Ram: Start off with one gig. I’m not sure that this is the right kind. My processor says it only handles up to PC3200? WTH?
Video card and case: Umm, I don’t know anything about these, guys. :o I know that I want a box to put my computer in. Heh.
The stuff I listed comes to about 700 dollars, +150 for video card=800. Even if I spend $100 on the case, and $75 on the dvd burner, I still don’t see where you guys are spending the rest of my money. Keyboard/mouse/monitor I can find, unless I want an LCD or something (which I may later, cuz they’re pretty)
I would go with a cheaper Athlon 64 3500+ for $226 - there isn’t much of a performance difference between the 3500 and 3800, and you would be much better off throwing the $100 saved towards a better video card.
The motherboard you linked too won’t work either of these processors though; you probably want a socket 939 CPU, while that DFI board you linked to is a socket 754 board. FYI, the 250 Gb part is just part of the chipset number.
Ok, here’s how things shook down. I… umm… paid someone else to get everything up and running for me, because the thought of getting drivers going from scratch scared the crap out of me.
Ended up going cheap, because I only had about half the amount of money that I thought that I would to spend. I plan on upgrading to a Raptor hd at some point, along with a faster processor, and more RAM.
AMD XP 3000+ (Accidentally got it instead of the AMD64.)
nVIDIA gFORCE FX5500 w/256MB & TV-OUT/DVI
1 gig of generic RAM
Random cheap 80 gig hd, because I’m updating it in the spring, and I’ve got a 200 one staring me in the face
450w power supply
16x DL DVD burner (+ and -)
5.1 surround sound, apparently, even though I don’t really need it. It sounds impressive to my non-audiophile ears.
Cool case that looks eerily like Strong Bad. Heh.
I… umm… got raped on shipping. 79 dollars, but I was so tired of computer shopping that I didn’t care.
All in all, shipped, assembled, everything: 515 dollars.
I don’t know how the AMD processors compare to Pentiums, but it sounds like you did pretty well. An 80 gig hard drive ought toe last you a while. I’ve been using one for a couple of years now, and it’s nowhere near full.
Yeah, $80 for shipping sucks, but that price ensures that you don’t get a couple of Neanderthals tossing your computer around like it was a sack of flour.
Rather than go the “really extremely cool harddrive” route that some have suggested, you might want to consider getting a simple RAID card and an additional cheap hard drive. Two cheap hard drives in RAID 0 will outperform even a quite expensive hard drive on reads, with the benefit of protecting your data against hardware failure.
The basic idea behind RAID is that your system treats multiple hard drives as one, spreading (or “striping”) the data across them in some particular way.
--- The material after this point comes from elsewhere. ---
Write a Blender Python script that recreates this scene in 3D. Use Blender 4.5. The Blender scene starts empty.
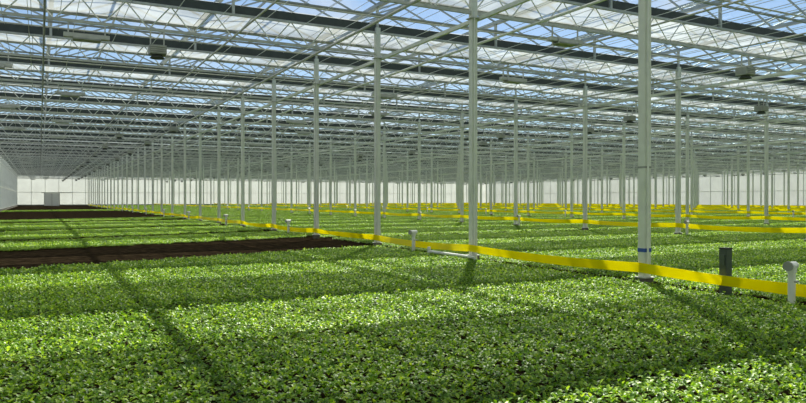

There are different RAID configurations with numbers like 0, 1, 2, etc. - one of them is for redundancy or security, so if one of your hard drives fails, you don’t lose your data and the system keeps chugging along (I think this originated in servers, in order to keep them up?). Another RAID configuration is for performance - since the software can effectively access two different hard drives at once, you get better performance with things that involve streaming huge chunks of data in realtime, like audio or video editing.
Not really, I can’t name a single windows program that is not availible in 32 bit and it’s doubtful that you would use 8GB of RAM. By the time you get your new computer, 64 bit might be essential. Right now, it basically boils down to there being no compelling reason not to go 64 bit rather than any inherent goodness of 64 bit.